Portfolio Management is the top level activity. This activity is concerned with the investments in the changes required to achieve strategic objectives. It will focus on the effective balance between the organisations change and “Business as Usual” (BAU) activities. Some would state these as decisions between “Run the Business” and “Change the Business”.

Portfolio thinking needs to take a long-term view and is focussed on ensuring that we ‘do the right projects’. Project Management (a much lower level activity) is about doing the project right.

Is resilience/continuity a feature of portfolio decisions at your company?

If not, then you are probably not really doing much in this space.

Portfolio decisions are about top-level strategic investments – if you do not have a clearly articulated top-level objective to build/improve resilience, then it is not going to happen.

Programme Management (I shall stick with the UK spelling) is about delivering OUTCOMES – projects deliver outputs (or discrete chunks of change). Again a multi-year view needs to be applied.

A Programme is a temporary organisation that is established to oversee the implementation of a set of related projects. A change programme may wrap a bunch of initiatives like cultural change or training around the specific deliverables from the individual projects within the programme. In this way the change outcome becomes more than just the sum of the deliverables from the various projects.

We often find that Program(me) is also a term applied to an annual set of Risk or BCM activities. Too often these are not change initiatives, but the BAU operation – and generally only of a governance process rather than the real work of the discipline.

I do not think you should use the term program(me) unless you are planning for deliver over a multi-year window. And unless you are co-ordinating a range of initiatives across the various silos of your enterprise.

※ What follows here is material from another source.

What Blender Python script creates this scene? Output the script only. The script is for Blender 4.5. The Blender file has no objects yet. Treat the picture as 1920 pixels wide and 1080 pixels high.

Application to our Risk/Resilience activities

If your activities are covered by the “Run the Business” funding decisions – then you are not in the change space.

There is a good chance that you can, and should, be focussed on compliance and routine activity.

Building and improving resilience requires a commitment to change – and the endorsement of this as a strategic outcome.

I believe the area we do not focus on adequately is the Portfolio part. We are very concerned about efficient delivery of projects – less concerned about the effectiveness of ensuring we are doing the right projects.

Portfolio is about the decision making process, mainly as it relates to our investment decisions. The beauty of this approach is that you can apply it at different levels of the organisation, and we can even apply the principles within our BAU activities – if we are taking the long-term view.

How many have a formal portfolio-style analysis to establish a balance between planning activities and the development of agile/adaptive responses?

These are legitimate alternative investment decisions.

Depending on how much you have to spend and your current state of maturity/preparedness, there may be a good case for investing more in adaptability development than formal plans.
These are the two dimensions that emerged from the research at ResOrgs in NZ. I am sure others may have other dimensions to their portfolio thinking. Hopefully you get the idea.

As you look at a multi-year change (or BAU) programme, the portfolio mix from year-to-year is likely to change.

Portfolio Management can be applied at different levels within the organisation, not just at the top level. It can be used within any business unit where investment decisions have to be made, or where a balance between BAU and Change needs to be determined.

Portfolios, Programmes and Projects all need an appropriate support/enabling office to be established to make these work, but that is a story for another day.

A central BCM Unit that does not take an active role in the management and decision making around portfolio decisions and project implementation is not a BCM Office.
Being a purveyor of templates just doesn’t cut it.

Portfolio is the bit we do not do well enough. It is part of establishing the critical link between resilience and strategic decision making.

It is a driver of change – change to meet strategic objectives.

More importantly it forces us to take the long view – to see beyond this year’s compliance activities.

Are you using any or all of the 3P’s at your enterprise?